Problem statement |
Check every line of the material below for the string "part", and return the ones that have it.

-- -- --

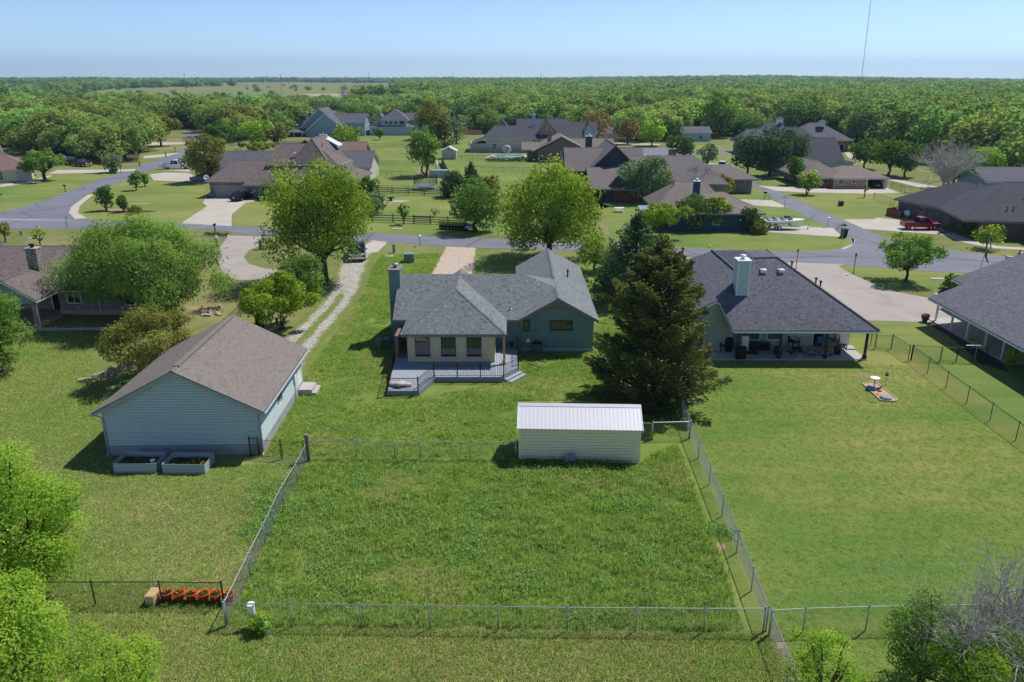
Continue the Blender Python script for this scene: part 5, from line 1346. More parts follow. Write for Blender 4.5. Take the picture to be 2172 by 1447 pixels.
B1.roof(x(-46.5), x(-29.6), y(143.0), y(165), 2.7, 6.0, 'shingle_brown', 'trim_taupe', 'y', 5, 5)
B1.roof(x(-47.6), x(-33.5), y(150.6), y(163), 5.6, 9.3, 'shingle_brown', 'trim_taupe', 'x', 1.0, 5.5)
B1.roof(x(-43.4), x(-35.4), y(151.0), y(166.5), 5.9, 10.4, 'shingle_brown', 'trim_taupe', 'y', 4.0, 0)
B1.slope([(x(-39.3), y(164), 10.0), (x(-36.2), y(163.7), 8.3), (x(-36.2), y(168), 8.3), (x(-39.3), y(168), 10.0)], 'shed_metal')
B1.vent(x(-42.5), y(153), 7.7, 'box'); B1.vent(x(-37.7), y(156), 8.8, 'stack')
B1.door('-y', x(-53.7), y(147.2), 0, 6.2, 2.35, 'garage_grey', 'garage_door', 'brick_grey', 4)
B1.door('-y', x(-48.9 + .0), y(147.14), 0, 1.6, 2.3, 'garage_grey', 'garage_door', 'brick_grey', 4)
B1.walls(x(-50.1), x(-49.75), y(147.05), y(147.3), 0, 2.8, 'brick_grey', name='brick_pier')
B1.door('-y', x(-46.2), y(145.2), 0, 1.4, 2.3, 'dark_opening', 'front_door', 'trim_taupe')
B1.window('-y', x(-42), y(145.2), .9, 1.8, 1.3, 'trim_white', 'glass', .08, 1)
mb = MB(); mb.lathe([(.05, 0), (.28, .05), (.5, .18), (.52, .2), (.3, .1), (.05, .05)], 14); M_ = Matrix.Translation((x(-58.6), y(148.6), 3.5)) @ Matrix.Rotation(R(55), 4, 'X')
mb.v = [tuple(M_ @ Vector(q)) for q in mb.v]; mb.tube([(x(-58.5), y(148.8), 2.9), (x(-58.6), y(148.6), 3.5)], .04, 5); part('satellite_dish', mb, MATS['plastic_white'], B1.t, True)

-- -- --

Exercise solution |
Continue the Blender Python script for this scene: part 5, from line 1346. More parts follow. Write for Blender 4.5. Take the picture to be 2172 by 1447 pixels.
mb.v = [tuple(M_ @ Vector(q)) for q in mb.v]; mb.tube([(x(-58.5), y(148.8), 2.9), (x(-58.6), y(148.6), 3.5)], .04, 5); part('satellite_dish', mb, MATS['plastic_white'], B1.t, True)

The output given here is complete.